The stall is predictable and preventable

McKinsey research on transformation stall patterns documents a consistent phenomenon: organisations that build genuine capability during a structured programme frequently experience a stall in the months immediately following programme close. The capability does not degrade. What disappears is the structure that kept it operational: the scheduled reviews, the accountability cadences, the facilitated decision points that sustained momentum. The stall arrives at roughly the three-month mark, which corresponds to the point at which the programme's implicit operating rhythm has fully dissipated and no replacement structure has taken hold.

What disappears when the programme structure is removed

What the programme provided was not just knowledge or tools. It was an operating rhythm: defined moments at which governance decisions were made, capability was reviewed and scaling decisions were taken. When the programme ends without an equivalent rhythm in place, the decisions that were being made in programme sessions begin to accumulate and then stop being made. The backlog is invisible until the momentum disappears. Teams that were making AI capability decisions weekly are now making them quarterly, then annually, then reactively. The capability does not leave the organisation. It becomes dormant because the mechanisms that kept it active are gone.
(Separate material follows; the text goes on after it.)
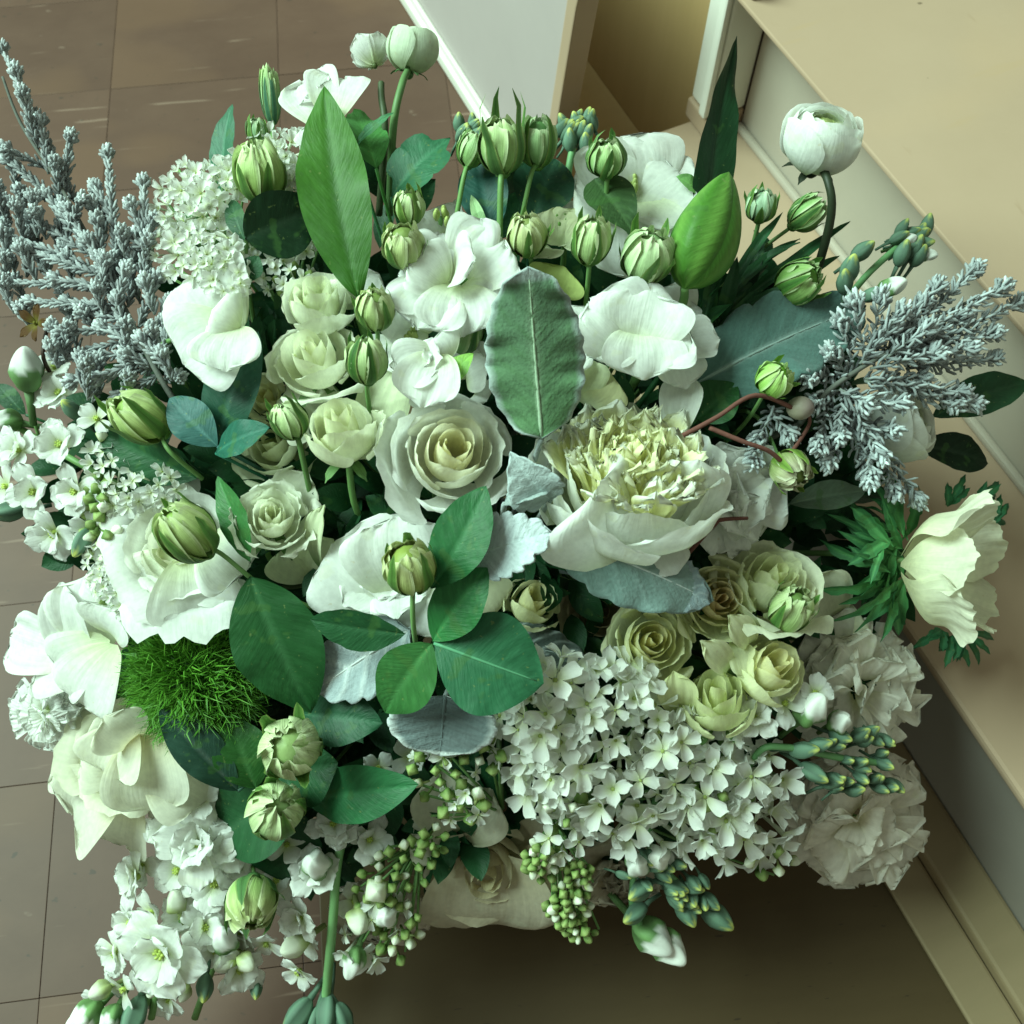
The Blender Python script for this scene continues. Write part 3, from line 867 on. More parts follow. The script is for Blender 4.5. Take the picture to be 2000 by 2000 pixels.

The organisations that sustain momentum design the operating rhythm before the programme closes

The organisations that maintain capability momentum after programme close are the ones that designed and scheduled the operating rhythm before the final session. Why does timing matter this much? After the programme ends, the competing calendar commitments of a functioning organisation make it structurally difficult to introduce new recurring meetings. The rhythm designed during the programme inherits the authority and commitment of the programme itself. The one introduced after programme close competes with every other business priority. Four cadences have proven durable: a weekly operational check-in for workflow owners, a monthly leadership review of capability and issues, a quarterly governance review that assesses the framework and approves new deployments, and an annual strategic review that updates the AI strategic thesis. The test of a durable rhythm is simple: could the programme lead leave the day after the rhythm is established and have AI capability continue to develop? If the answer is no, the rhythm is not yet adequate to sustain what the programme built.